#### OBJECTIVE:
Reproduce the records. Keep every word exact and include no images.

::: EXTRACTED DATA :::

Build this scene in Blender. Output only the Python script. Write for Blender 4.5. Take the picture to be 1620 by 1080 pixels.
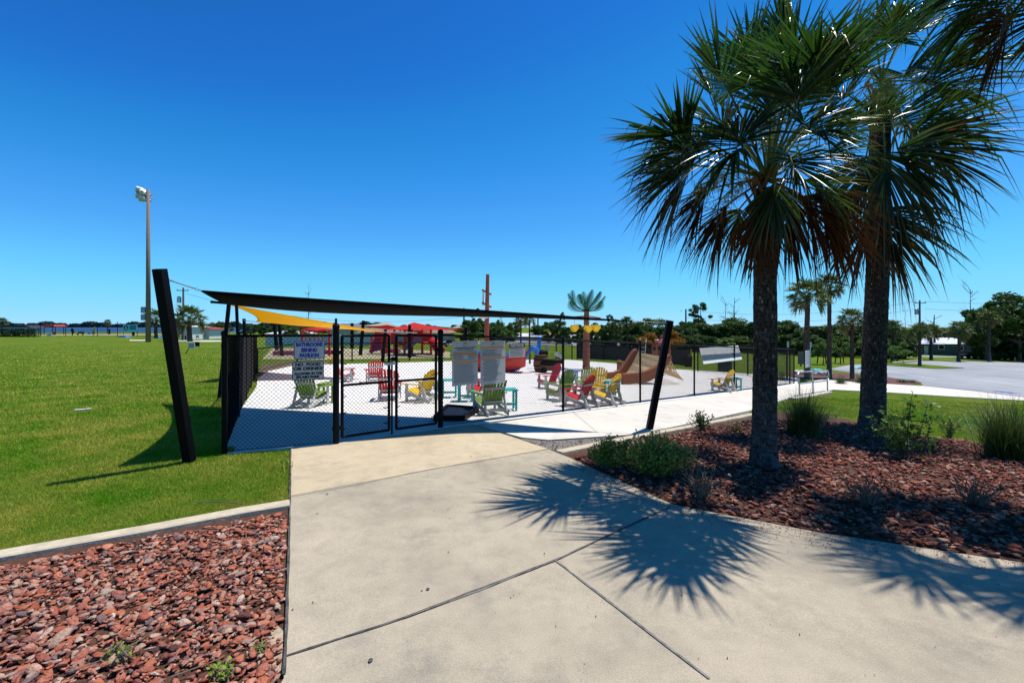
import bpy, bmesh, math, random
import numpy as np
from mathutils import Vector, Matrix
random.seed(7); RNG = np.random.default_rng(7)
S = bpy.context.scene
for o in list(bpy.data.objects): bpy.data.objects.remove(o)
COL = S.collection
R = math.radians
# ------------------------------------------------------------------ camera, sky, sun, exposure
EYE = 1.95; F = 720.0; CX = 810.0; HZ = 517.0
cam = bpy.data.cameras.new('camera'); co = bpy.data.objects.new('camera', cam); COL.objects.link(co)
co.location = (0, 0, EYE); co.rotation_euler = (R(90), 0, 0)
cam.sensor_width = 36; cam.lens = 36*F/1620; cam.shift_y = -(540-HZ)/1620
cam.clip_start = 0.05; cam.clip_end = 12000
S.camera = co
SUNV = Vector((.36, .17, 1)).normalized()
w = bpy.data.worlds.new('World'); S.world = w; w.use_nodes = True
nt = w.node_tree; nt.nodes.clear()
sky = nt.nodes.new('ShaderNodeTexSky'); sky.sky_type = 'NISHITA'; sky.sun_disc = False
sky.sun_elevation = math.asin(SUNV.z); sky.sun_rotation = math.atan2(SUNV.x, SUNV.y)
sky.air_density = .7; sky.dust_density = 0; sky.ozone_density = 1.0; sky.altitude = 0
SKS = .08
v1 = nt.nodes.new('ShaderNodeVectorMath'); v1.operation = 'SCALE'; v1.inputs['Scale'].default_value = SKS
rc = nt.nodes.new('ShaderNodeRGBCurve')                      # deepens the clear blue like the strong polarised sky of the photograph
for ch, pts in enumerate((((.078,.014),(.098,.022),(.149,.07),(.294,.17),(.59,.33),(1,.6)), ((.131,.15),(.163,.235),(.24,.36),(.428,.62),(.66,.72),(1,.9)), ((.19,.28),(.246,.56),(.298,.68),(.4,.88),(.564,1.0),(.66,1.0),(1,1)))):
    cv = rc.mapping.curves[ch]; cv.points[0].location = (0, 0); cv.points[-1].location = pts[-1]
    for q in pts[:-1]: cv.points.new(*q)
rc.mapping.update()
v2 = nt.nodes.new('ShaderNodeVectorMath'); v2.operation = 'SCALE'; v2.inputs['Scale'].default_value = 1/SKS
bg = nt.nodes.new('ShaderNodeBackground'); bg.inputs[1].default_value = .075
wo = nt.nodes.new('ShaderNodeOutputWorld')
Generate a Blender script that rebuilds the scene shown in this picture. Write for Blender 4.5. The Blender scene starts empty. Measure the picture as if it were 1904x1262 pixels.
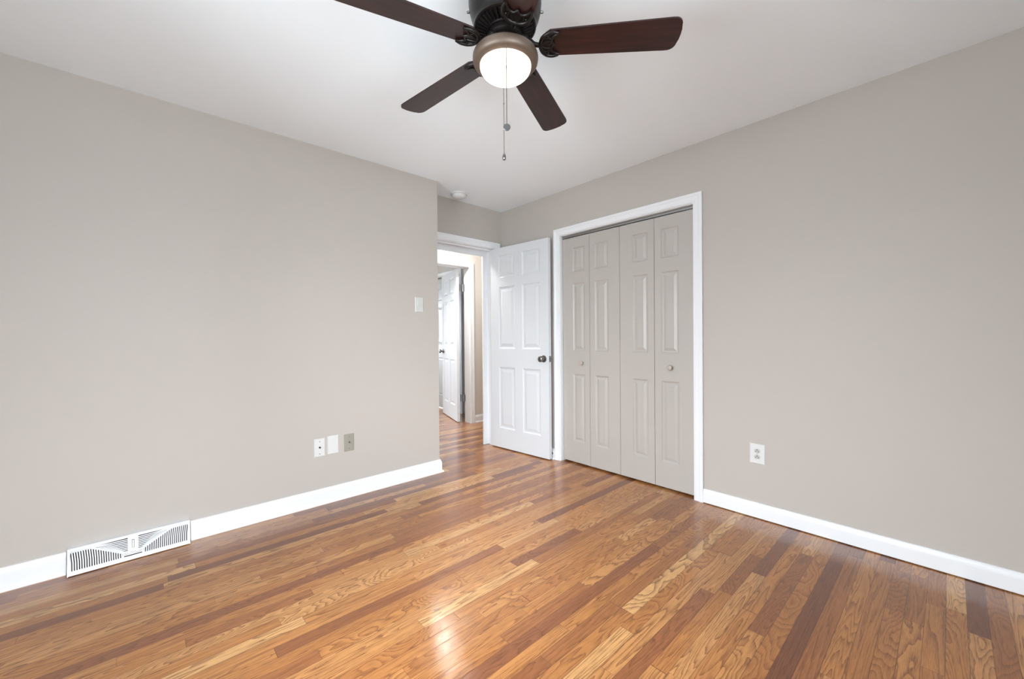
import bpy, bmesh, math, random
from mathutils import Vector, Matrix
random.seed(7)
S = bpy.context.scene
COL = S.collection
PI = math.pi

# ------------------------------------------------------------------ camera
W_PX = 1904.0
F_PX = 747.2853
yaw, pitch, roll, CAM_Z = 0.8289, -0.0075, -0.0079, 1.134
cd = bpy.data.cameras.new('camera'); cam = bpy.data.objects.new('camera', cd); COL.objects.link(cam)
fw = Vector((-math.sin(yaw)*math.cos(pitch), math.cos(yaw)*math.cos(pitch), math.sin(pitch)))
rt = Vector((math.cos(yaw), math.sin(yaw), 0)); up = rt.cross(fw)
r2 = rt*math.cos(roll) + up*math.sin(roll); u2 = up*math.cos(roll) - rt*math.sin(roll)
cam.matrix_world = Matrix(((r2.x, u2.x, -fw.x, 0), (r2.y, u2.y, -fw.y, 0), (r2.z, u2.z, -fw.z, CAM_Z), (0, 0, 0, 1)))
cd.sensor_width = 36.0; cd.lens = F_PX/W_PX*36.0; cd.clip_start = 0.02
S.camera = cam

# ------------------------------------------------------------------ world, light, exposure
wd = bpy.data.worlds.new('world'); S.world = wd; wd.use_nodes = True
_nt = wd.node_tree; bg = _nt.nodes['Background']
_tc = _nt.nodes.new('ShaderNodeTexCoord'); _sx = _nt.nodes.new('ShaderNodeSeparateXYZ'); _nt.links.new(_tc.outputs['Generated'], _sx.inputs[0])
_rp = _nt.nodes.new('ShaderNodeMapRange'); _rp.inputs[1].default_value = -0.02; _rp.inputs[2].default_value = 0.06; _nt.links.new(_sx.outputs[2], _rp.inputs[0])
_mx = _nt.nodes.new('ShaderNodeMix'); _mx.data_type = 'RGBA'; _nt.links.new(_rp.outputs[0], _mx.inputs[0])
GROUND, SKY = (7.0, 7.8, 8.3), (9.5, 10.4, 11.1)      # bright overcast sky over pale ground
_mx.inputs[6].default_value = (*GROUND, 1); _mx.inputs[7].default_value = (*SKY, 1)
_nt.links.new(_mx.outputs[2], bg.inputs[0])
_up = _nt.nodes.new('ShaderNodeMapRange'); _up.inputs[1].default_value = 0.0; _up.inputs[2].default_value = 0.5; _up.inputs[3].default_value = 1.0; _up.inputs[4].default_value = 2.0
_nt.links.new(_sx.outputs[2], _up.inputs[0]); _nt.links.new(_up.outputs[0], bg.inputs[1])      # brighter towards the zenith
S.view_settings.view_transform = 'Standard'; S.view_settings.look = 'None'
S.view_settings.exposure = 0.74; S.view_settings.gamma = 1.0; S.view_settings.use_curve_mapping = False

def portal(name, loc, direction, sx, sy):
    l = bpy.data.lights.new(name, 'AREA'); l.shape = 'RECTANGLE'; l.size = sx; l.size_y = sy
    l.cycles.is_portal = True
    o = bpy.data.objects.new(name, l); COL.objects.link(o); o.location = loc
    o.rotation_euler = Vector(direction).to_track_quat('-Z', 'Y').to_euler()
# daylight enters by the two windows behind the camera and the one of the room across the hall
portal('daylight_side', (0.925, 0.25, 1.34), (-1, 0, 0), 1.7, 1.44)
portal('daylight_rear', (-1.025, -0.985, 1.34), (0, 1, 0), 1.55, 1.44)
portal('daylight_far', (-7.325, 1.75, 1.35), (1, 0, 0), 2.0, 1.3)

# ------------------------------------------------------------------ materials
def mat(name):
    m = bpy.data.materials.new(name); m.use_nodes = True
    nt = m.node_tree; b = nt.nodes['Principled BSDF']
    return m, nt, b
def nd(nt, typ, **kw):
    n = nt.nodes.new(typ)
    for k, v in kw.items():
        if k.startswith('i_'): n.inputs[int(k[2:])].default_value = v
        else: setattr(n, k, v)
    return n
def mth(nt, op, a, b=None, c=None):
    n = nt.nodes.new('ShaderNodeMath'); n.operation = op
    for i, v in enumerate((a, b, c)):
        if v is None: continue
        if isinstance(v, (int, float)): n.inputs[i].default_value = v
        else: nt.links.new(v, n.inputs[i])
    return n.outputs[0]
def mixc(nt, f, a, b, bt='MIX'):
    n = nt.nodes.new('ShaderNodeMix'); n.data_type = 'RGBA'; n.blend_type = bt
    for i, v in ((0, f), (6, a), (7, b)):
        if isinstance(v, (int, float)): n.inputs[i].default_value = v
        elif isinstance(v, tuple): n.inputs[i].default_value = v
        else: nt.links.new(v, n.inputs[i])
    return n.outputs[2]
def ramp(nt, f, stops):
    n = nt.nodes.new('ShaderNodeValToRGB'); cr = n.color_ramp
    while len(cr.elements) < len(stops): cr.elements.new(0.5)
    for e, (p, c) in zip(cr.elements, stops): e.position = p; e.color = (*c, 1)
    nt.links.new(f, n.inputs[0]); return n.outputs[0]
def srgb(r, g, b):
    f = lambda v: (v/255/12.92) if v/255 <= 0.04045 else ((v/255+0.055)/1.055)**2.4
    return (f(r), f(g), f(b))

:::

#### COMPLETED EXERCISE:
Build this scene in Blender. Output only the Python script. Write for Blender 4.5. Take the picture to be 1620 by 1080 pixels.
import bpy, bmesh, math, random
import numpy as np
from mathutils import Vector, Matrix
random.seed(7); RNG = np.random.default_rng(7)
S = bpy.context.scene
for o in list(bpy.data.objects): bpy.data.objects.remove(o)
COL = S.collection
R = math.radians
# ------------------------------------------------------------------ camera, sky, sun, exposure
EYE = 1.95; F = 720.0; CX = 810.0; HZ = 517.0
cam = bpy.data.cameras.new('camera'); co = bpy.data.objects.new('camera', cam); COL.objects.link(co)
co.location = (0, 0, EYE); co.rotation_euler = (R(90), 0, 0)
cam.sensor_width = 36; cam.lens = 36*F/1620; cam.shift_y = -(540-HZ)/1620
cam.clip_start = 0.05; cam.clip_end = 12000
S.camera = co
SUNV = Vector((.36, .17, 1)).normalized()
w = bpy.data.worlds.new('World'); S.world = w; w.use_nodes = True
nt = w.node_tree; nt.nodes.clear()
sky = nt.nodes.new('ShaderNodeTexSky'); sky.sky_type = 'NISHITA'; sky.sun_disc = False
sky.sun_elevation = math.asin(SUNV.z); sky.sun_rotation = math.atan2(SUNV.x, SUNV.y)
sky.air_density = .7; sky.dust_density = 0; sky.ozone_density = 1.0; sky.altitude = 0
SKS = .08
v1 = nt.nodes.new('ShaderNodeVectorMath'); v1.operation = 'SCALE'; v1.inputs['Scale'].default_value = SKS
rc = nt.nodes.new('ShaderNodeRGBCurve')                      # deepens the clear blue like the strong polarised sky of the photograph
for ch, pts in enumerate((((.078,.014),(.098,.022),(.149,.07),(.294,.17),(.59,.33),(1,.6)), ((.131,.15),(.163,.235),(.24,.36),(.428,.62),(.66,.72),(1,.9)), ((.19,.28),(.246,.56),(.298,.68),(.4,.88),(.564,1.0),(.66,1.0),(1,1)))):
    cv = rc.mapping.curves[ch]; cv.points[0].location = (0, 0); cv.points[-1].location = pts[-1]
    for q in pts[:-1]: cv.points.new(*q)
rc.mapping.update()
v2 = nt.nodes.new('ShaderNodeVectorMath'); v2.operation = 'SCALE'; v2.inputs['Scale'].default_value = 1/SKS
bg = nt.nodes.new('ShaderNodeBackground'); bg.inputs[1].default_value = .075
wo = nt.nodes.new('ShaderNodeOutputWorld')
Generate a Blender script that rebuilds the scene shown in this picture. Write for Blender 4.5. The Blender scene starts empty. Measure the picture as if it were 1904x1262 pixels.
import bpy, bmesh, math, random
from mathutils import Vector, Matrix
random.seed(7)
S = bpy.context.scene
COL = S.collection
PI = math.pi

# ------------------------------------------------------------------ camera
W_PX = 1904.0
F_PX = 747.2853
yaw, pitch, roll, CAM_Z = 0.8289, -0.0075, -0.0079, 1.134
cd = bpy.data.cameras.new('camera'); cam = bpy.data.objects.new('camera', cd); COL.objects.link(cam)
fw = Vector((-math.sin(yaw)*math.cos(pitch), math.cos(yaw)*math.cos(pitch), math.sin(pitch)))
rt = Vector((math.cos(yaw), math.sin(yaw), 0)); up = rt.cross(fw)
r2 = rt*math.cos(roll) + up*math.sin(roll); u2 = up*math.cos(roll) - rt*math.sin(roll)
cam.matrix_world = Matrix(((r2.x, u2.x, -fw.x, 0), (r2.y, u2.y, -fw.y, 0), (r2.z, u2.z, -fw.z, CAM_Z), (0, 0, 0, 1)))
cd.sensor_width = 36.0; cd.lens = F_PX/W_PX*36.0; cd.clip_start = 0.02
S.camera = cam

# ------------------------------------------------------------------ world, light, exposure
wd = bpy.data.worlds.new('world'); S.world = wd; wd.use_nodes = True
_nt = wd.node_tree; bg = _nt.nodes['Background']
_tc = _nt.nodes.new('ShaderNodeTexCoord'); _sx = _nt.nodes.new('ShaderNodeSeparateXYZ'); _nt.links.new(_tc.outputs['Generated'], _sx.inputs[0])
_rp = _nt.nodes.new('ShaderNodeMapRange'); _rp.inputs[1].default_value = -0.02; _rp.inputs[2].default_value = 0.06; _nt.links.new(_sx.outputs[2], _rp.inputs[0])
_mx = _nt.nodes.new('ShaderNodeMix'); _mx.data_type = 'RGBA'; _nt.links.new(_rp.outputs[0], _mx.inputs[0])
GROUND, SKY = (7.0, 7.8, 8.3), (9.5, 10.4, 11.1)      # bright overcast sky over pale ground
_mx.inputs[6].default_value = (*GROUND, 1); _mx.inputs[7].default_value = (*SKY, 1)
_nt.links.new(_mx.outputs[2], bg.inputs[0])
_up = _nt.nodes.new('ShaderNodeMapRange'); _up.inputs[1].default_value = 0.0; _up.inputs[2].default_value = 0.5; _up.inputs[3].default_value = 1.0; _up.inputs[4].default_value = 2.0
_nt.links.new(_sx.outputs[2], _up.inputs[0]); _nt.links.new(_up.outputs[0], bg.inputs[1])      # brighter towards the zenith
S.view_settings.view_transform = 'Standard'; S.view_settings.look = 'None'
S.view_settings.exposure = 0.74; S.view_settings.gamma = 1.0; S.view_settings.use_curve_mapping = False

def portal(name, loc, direction, sx, sy):
    l = bpy.data.lights.new(name, 'AREA'); l.shape = 'RECTANGLE'; l.size = sx; l.size_y = sy
    l.cycles.is_portal = True
    o = bpy.data.objects.new(name, l); COL.objects.link(o); o.location = loc
    o.rotation_euler = Vector(direction).to_track_quat('-Z', 'Y').to_euler()
# daylight enters by the two windows behind the camera and the one of the room across the hall
portal('daylight_side', (0.925, 0.25, 1.34), (-1, 0, 0), 1.7, 1.44)
portal('daylight_rear', (-1.025, -0.985, 1.34), (0, 1, 0), 1.55, 1.44)
portal('daylight_far', (-7.325, 1.75, 1.35), (1, 0, 0), 2.0, 1.3)

# ------------------------------------------------------------------ materials
def mat(name):
    m = bpy.data.materials.new(name); m.use_nodes = True
    nt = m.node_tree; b = nt.nodes['Principled BSDF']
    return m, nt, b
def nd(nt, typ, **kw):
    n = nt.nodes.new(typ)
    for k, v in kw.items():
        if k.startswith('i_'): n.inputs[int(k[2:])].default_value = v
        else: setattr(n, k, v)
    return n
def mth(nt, op, a, b=None, c=None):
    n = nt.nodes.new('ShaderNodeMath'); n.operation = op
    for i, v in enumerate((a, b, c)):
        if v is None: continue
        if isinstance(v, (int, float)): n.inputs[i].default_value = v
        else: nt.links.new(v, n.inputs[i])
    return n.outputs[0]
def mixc(nt, f, a, b, bt='MIX'):
    n = nt.nodes.new('ShaderNodeMix'); n.data_type = 'RGBA'; n.blend_type = bt
    for i, v in ((0, f), (6, a), (7, b)):
        if isinstance(v, (int, float)): n.inputs[i].default_value = v
        elif isinstance(v, tuple): n.inputs[i].default_value = v
        else: nt.links.new(v, n.inputs[i])
    return n.outputs[2]
def ramp(nt, f, stops):
    n = nt.nodes.new('ShaderNodeValToRGB'); cr = n.color_ramp
    while len(cr.elements) < len(stops): cr.elements.new(0.5)
    for e, (p, c) in zip(cr.elements, stops): e.position = p; e.color = (*c, 1)
    nt.links.new(f, n.inputs[0]); return n.outputs[0]
def srgb(r, g, b):
    f = lambda v: (v/255/12.92) if v/255 <= 0.04045 else ((v/255+0.055)/1.055)**2.4
    return (f(r), f(g), f(b))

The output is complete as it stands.